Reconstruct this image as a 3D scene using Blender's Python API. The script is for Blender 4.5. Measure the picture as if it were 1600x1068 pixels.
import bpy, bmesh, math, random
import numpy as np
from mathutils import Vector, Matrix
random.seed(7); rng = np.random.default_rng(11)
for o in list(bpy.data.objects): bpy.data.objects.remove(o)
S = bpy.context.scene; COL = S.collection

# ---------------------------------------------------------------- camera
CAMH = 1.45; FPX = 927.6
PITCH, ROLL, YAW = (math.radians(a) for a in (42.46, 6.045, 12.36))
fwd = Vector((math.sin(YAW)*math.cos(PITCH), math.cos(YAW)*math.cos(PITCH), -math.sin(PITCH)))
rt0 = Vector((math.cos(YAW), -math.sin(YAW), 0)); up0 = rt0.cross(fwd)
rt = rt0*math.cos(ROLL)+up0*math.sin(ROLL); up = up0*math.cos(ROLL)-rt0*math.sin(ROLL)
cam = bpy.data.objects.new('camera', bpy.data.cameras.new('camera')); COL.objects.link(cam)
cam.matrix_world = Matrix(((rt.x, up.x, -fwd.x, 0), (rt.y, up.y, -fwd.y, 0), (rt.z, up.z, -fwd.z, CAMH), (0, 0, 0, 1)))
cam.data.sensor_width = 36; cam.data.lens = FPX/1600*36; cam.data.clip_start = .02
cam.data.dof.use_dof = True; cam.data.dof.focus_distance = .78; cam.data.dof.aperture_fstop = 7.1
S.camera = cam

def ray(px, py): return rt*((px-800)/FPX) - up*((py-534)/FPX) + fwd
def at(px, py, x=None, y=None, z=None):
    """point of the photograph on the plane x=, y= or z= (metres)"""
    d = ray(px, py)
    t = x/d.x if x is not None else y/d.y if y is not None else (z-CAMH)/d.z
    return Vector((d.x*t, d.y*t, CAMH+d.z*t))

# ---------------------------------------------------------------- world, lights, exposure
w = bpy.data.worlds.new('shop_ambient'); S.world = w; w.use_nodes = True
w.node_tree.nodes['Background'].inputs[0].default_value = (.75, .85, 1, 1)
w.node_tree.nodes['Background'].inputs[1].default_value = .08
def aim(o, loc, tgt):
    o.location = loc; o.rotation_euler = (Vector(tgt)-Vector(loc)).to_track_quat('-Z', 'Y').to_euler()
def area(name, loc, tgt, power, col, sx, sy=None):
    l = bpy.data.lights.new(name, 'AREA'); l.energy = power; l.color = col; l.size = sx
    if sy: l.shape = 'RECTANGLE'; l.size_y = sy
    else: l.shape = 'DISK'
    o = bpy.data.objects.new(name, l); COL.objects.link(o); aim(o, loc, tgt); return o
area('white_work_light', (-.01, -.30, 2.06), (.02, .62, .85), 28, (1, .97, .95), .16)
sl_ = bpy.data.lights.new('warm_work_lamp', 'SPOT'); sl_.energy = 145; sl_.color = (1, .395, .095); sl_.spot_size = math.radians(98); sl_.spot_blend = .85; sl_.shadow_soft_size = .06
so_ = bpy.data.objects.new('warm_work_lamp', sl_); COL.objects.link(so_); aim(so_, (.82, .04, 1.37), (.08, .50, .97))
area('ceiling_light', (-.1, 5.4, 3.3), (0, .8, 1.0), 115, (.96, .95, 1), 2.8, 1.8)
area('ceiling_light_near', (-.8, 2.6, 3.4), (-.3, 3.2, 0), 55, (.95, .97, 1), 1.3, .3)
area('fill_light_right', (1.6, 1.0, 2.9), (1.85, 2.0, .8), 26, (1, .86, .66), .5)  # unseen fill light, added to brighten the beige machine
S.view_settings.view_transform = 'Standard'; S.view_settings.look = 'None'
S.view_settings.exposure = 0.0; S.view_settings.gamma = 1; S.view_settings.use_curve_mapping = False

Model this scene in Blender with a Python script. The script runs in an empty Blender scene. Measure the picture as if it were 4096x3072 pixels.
************
● **WHAT YOU WILL DO**
Starting at the first line of the entries above, please extract each line up to and including the line with "S = bpy.context.scene; COL = S.collection", unchanged, and add nothing.

● **THE REPLY**
Reconstruct this image as a 3D scene using Blender's Python API. The script is for Blender 4.5. Measure the picture as if it were 1600x1068 pixels.
import bpy, bmesh, math, random
import numpy as np
from mathutils import Vector, Matrix
random.seed(7); rng = np.random.default_rng(11)
for o in list(bpy.data.objects): bpy.data.objects.remove(o)
S = bpy.context.scene; COL = S.collection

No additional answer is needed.